Toshiba Encore Mini First Impressions

Toshiba Encore Mini First Impressions

First and last

The Toshiba Encore Mini has arrived and as you may expect, I really wanted to like this cheap new mini-tablet. But here's the reality check: You can't price a tablet at $120 without cutting some corners. And in this case, the result is horribly lacking, and something I simply cannot recommend to anyone.

The issue, generally, is that the Mini falls on the wrong side of that cheap vs. good value argument. As I noted in my Toshiba Encore Mini Preview, this thing only costs $120. $120! That's incredible. Less incredible is the reality of this device. In other words, it is cheap, yes. But it is not a good value at all. By comparison, the $250 Acer Aspire E 15 ES1-511-C590 Signature Edition Laptop—now that's a mouthful of a name—is both cheap and a great value. (And I was able to purchase it for just $200, and even better value.)

The issue, more specifically, is the screen. There's been some confusion around the resolution of the Encore Mini's smallish 7-inch screen. Microsoft Store says it's 1280 x 768, which would be perfectly acceptable. The Toshiba web site says it's 1024 x 600, which would be OK, assuming that Windows Store apps would work at such a low resolution. Which they don't.

So here's what's really happening. The screen is physically 1024 x 600. But it scales the display to 1280 x 768. And that means that text look garbled, blurry, and often unintelligible. I'm actually concerned that you could harm your vision by using this device.

The effect is worst in the OS: In places like the App screen and the desktop, icon labels and other textual elements are glitchy looking. In apps like News, the text is just blurry. But to be clear—unlike the text—neither is acceptable.

Scaled text on icons in the Apps screen - see all the dead spots?

For this reason, I will not be reviewing this device and recommend that you ignore it. I will be returning the one I purchased and requesting a refund.

A few other notes about this device.

The Encore Mini's packaging is almost humorously cheap.

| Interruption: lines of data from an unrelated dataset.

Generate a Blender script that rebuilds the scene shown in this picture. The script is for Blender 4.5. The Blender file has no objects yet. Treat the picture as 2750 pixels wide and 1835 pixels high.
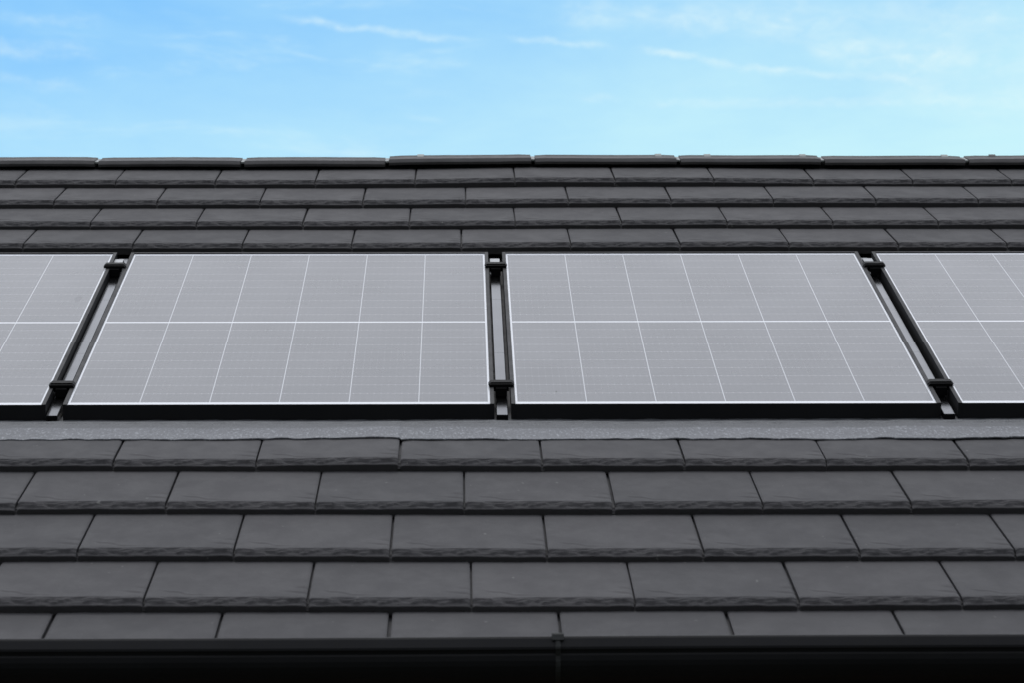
import bpy, math, random
import numpy as np
from mathutils import Matrix, Vector

random.seed(7)
rng = np.random.default_rng(11)
scene = bpy.context.scene
COL = scene.collection

# ------------------------------------------------------------------ frames
PITCH = math.radians(35)
LIFT = 4.37                                   # roof-frame origin above the ground
RM = Matrix.Translation((0, 0, LIFT)) @ Matrix.Rotation(PITCH, 4, 'X')   # (u along eave, v up slope, n out)
RMI = RM.inverted()
PW, PH, GAP = 1.038, 1.755, 0.041             # solar panel width, height, gap
PITCHX = PW + GAP

# ------------------------------------------------------------------ helpers
class MB:
    def __init__(s): s.v = []; s.f = []; s.m = []
    def add(s, vs, fs, mi=0):
        o = len(s.v); s.v += [tuple(p) for p in vs]; s.f += [tuple(i + o for i in f) for f in fs]; s.m += [mi] * len(fs)
    def box(s, x0, x1, y0, y1, z0, z1, mi=0):
        vs = [(x, y, z) for z in (z0, z1) for y in (y0, y1) for x in (x0, x1)]
        s.add(vs, [(0, 2, 3, 1), (4, 5, 7, 6), (0, 1, 5, 4), (2, 6, 7, 3), (0, 4, 6, 2), (1, 3, 7, 5)], mi)
    def prism(s, prof, x0, x1, mi=0):
        """closed (y,z) outline swept along x"""
        n = len(prof)
        vs = [(x0, y, z) for y, z in prof] + [(x1, y, z) for y, z in prof]
        fs = [(i, (i + 1) % n, n + (i + 1) % n, n + i) for i in range(n)]
        fs += [tuple(range(n - 1, -1, -1)), tuple(range(n, 2 * n))]
        s.add(vs, fs, mi)
    def prism_y(s, prof, y0, y1, mi=0):
        """closed (x,z) outline swept along y"""
        n = len(prof)
        vs = [(x, y0, z) for x, z in prof] + [(x, y1, z) for x, z in prof]
        fs = [((i + 1) % n, i, n + i, n + (i + 1) % n) for i in range(n)]
        fs += [tuple(range(n)), tuple(range(2 * n - 1, n - 1, -1))]
        s.add(vs, fs, mi)
    def build(s, name, mats, parent=None, matrix=None, smooth=False, bevel=0, fixn=True):
        me = bpy.data.meshes.new(name)
        me.from_pydata(s.v, [], s.f)
        if not isinstance(mats, (list, tuple)): mats = [mats]
        for m in mats: me.materials.append(m)
        me.polygons.foreach_set('material_index', s.m)
        if fixn:
            import bmesh
            bm = bmesh.new(); bm.from_mesh(me); bmesh.ops.recalc_face_normals(bm, faces=bm.faces)
            bm.to_mesh(me); bm.free()
        if smooth: me.polygons.foreach_set('use_smooth', [True] * len(me.polygons))
        me.update()
        return link(name, me, parent, matrix, bevel)

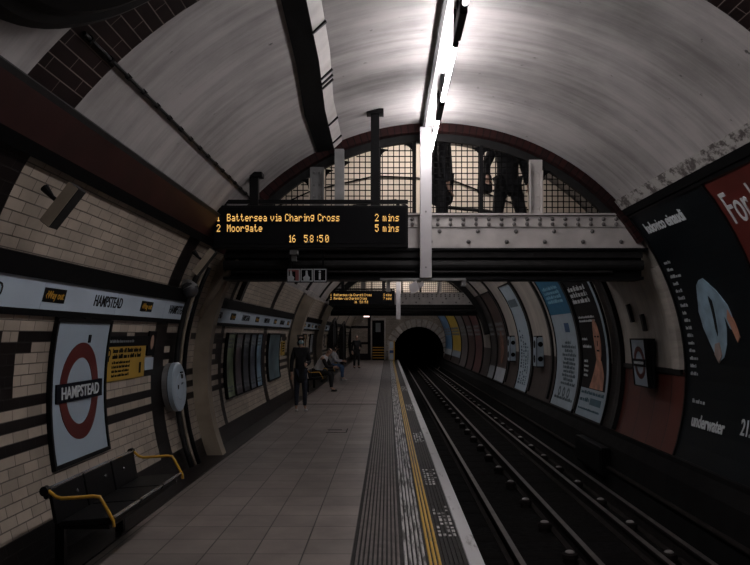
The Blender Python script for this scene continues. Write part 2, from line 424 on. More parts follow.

The Office 365 Personal subscription (with the included Office desktop software) is not preinstalled. Instead, it comes as a card-based code you can use with the on-tablet installer.

It comes with a standard mini-USB cable, but no power plug. The mini-USB cable has an L-shaped end which is actually kind of nice.

The device itself is kind of bulbous and thick, almost like something you'd give a child. I happen to prefer 8-inch tablets, but compared to a Nexus 7, this looks kind of old-fashioned. And it's a lot newer.

The tablet arrived with almost no remaining battery life. Not Toshiba's fault per se, and I bet Microsoft removing it from box, blasting the Signature edition on their and then repackaging it has something to do with this.

I guess I'm not going to be able to test the performance all that much. I know there are concerns about a Windows devices with 1 GB of RAM and only 16 GB of storage. But it seems fine in the casual use to which I've put it. File Manager reports that there is 5.15 GB free of 10.7 GB, by the way, and I know some are curious about that kind of thing.

One final point about "cheap vs. good value": I think you can find a nice middle ground with any product type.

For example, in handsets, I'd argue that the Lumia 530 is cheap but that the slightly more expensive ($99) Lumia 635 is a good value, a great value, really, and that even the truly non-affluent would be much better off with the latter. The price differential is small. But the value difference is enormous.

For mini-tablets, skip this piece of crap and look at more expensive tablets that are better values. In the Windows space, that means the $229 Lenovo Miix 2 or the $229 Dell Venue 8 Pro, both of which can be had from Microsoft Store in Signature editions. (I've not reviewed or even seen the $200 Toshiba Encore 2, but that is likely not horrible either.) The price jump here, alas, is much bigger, but until we learn differently, this sort of suggests that the real world low-end price for a usable Windows tablet is $200, not $120.

Long story short, you can do better. And you should.